I mentioned in my last post that getting married in a plantation would be the perfect form of revenge given marriage and family life was not allowed. Actually, this is a subject for debate, but I don't want to get into it.
I object to any comparison of plantations to concentration camps since I see a lot of ignorance even from historians in the US about this topic.
Number one and most importantly, the only people who wanted to see these destroyed were the people who committed the crimes. Everyone else is aware that the destruction of concentration camps will erase their memory. I used the example of Belzec. It was one of the operation Reinhard camps where between 430,000 and 500,000 Jews (I would say more but cannot prove it) are believed to have been murdered by the SS at Bełżec . It was the third-deadliest extermination camp, exceeded only by Treblinka and Auschwitz. Only seven members of the Sonderkommando Survived.
Not many people have heard about it because it was destroyed. But that is an aside.
The second reason is that like under slavery, Jews were discouraged from getting married in the camps. Marriage was an act of resistance:“They got married in the ghetto and gave birth there. The “Death Machine” didn’t break the main thing – the human spirit and the will to live. After all, they wouldn’t let them die, otherwise, it was the ultimate surrender”, – says Alexander Boroda, the President of the Federation of Jewish Communities of Russia.After the war, people found themselves in Displaced Persons camps, some of which were on the site of former concentration camps. They got married in those camps.
But to answer the question:
Historic military compound the Seventh Fort in Vilnius, Lithuania has become a popular site for weeding parties and children summer camps, but, according to Israeli press, a Nazi German concentration camp had once stood there.
Belgian new portal New Europe reports citing The Jerusalem Post that the 18-acre red-brick bunker complex built in 1880s was also the site of a concentration camp in 1941. The Israeli newspaper wrote that thousands of Jews were imprisoned, treated inhumanely, killed and buried at the Seventh Fort.

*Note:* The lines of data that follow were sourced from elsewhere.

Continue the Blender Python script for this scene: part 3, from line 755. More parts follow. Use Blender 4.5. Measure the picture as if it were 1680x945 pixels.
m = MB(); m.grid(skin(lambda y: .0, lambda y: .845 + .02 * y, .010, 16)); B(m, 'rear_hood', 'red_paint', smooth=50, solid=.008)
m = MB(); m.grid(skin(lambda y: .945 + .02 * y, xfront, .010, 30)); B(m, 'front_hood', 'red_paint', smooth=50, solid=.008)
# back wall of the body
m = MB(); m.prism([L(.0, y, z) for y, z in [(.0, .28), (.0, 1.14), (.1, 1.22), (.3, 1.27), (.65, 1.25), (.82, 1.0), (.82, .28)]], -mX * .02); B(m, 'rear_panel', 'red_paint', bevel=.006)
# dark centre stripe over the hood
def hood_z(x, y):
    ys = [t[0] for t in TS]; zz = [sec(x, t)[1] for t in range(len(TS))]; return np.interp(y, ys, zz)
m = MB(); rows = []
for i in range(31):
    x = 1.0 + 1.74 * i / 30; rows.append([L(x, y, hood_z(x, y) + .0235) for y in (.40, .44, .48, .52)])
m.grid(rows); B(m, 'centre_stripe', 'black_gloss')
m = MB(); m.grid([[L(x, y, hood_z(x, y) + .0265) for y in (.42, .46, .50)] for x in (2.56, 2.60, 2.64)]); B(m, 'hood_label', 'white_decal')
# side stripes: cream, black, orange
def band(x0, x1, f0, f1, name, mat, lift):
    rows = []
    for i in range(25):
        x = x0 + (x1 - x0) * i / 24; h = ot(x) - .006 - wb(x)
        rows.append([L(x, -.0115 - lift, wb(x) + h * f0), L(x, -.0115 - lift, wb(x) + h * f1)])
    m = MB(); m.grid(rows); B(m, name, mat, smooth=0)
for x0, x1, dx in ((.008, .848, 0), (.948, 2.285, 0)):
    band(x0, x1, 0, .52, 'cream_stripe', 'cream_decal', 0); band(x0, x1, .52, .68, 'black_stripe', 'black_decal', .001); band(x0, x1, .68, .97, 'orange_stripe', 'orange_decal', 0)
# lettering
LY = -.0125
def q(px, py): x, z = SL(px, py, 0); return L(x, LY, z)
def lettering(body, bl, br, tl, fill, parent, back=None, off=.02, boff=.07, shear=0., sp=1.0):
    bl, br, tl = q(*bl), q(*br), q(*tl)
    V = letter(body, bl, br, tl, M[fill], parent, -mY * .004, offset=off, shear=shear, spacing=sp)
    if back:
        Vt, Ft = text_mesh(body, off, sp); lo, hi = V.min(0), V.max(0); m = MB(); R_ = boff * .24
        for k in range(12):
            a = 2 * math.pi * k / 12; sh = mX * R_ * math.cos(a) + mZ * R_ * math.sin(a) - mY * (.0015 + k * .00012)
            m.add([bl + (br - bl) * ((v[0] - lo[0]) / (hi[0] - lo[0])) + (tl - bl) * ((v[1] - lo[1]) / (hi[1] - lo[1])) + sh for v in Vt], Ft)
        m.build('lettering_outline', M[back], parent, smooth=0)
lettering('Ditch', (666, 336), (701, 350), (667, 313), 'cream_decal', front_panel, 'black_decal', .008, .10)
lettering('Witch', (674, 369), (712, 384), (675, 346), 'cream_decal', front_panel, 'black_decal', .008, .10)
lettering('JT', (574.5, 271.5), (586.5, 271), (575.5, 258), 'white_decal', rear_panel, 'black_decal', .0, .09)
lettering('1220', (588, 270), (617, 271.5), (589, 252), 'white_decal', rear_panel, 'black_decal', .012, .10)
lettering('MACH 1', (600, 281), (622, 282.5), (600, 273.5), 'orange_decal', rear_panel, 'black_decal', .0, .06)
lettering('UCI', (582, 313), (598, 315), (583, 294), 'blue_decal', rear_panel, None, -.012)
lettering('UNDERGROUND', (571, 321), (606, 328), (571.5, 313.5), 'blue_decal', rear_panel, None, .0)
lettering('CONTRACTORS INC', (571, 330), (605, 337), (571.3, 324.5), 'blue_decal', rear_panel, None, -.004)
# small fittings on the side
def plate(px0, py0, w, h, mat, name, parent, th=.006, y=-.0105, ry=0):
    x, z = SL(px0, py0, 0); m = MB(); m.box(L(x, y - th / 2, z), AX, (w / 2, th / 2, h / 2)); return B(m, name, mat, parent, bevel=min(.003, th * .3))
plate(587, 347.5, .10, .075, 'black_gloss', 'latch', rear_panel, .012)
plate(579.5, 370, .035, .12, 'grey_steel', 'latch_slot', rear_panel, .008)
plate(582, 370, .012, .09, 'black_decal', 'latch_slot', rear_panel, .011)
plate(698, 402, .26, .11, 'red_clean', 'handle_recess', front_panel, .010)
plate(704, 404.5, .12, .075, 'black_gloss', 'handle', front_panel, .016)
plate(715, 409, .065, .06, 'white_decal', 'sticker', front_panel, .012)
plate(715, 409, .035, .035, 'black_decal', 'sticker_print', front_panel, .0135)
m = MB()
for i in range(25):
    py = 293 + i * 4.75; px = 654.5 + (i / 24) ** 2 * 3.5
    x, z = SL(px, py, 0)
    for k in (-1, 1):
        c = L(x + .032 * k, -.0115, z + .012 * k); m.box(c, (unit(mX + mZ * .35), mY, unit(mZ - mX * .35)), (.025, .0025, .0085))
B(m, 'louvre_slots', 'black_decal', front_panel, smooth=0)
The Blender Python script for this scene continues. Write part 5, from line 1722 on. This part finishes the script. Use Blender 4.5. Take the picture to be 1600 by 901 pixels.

from https://bnn-news.com/weddings-in-vilnius-held-near-wwii-concentration-camp-148244
The weddings are not held on the area where the Holocaust victims are buried, which is only 2% of the camp area.
So, if you are going to use the concentration camp example, then the descendants of formerly enslaved people should be "jumping" at the chance to get married on a plantation since it was something denied to their ancestors.
And descendants of people killed in concentration camps show their defiance and love for life by doing exactly that.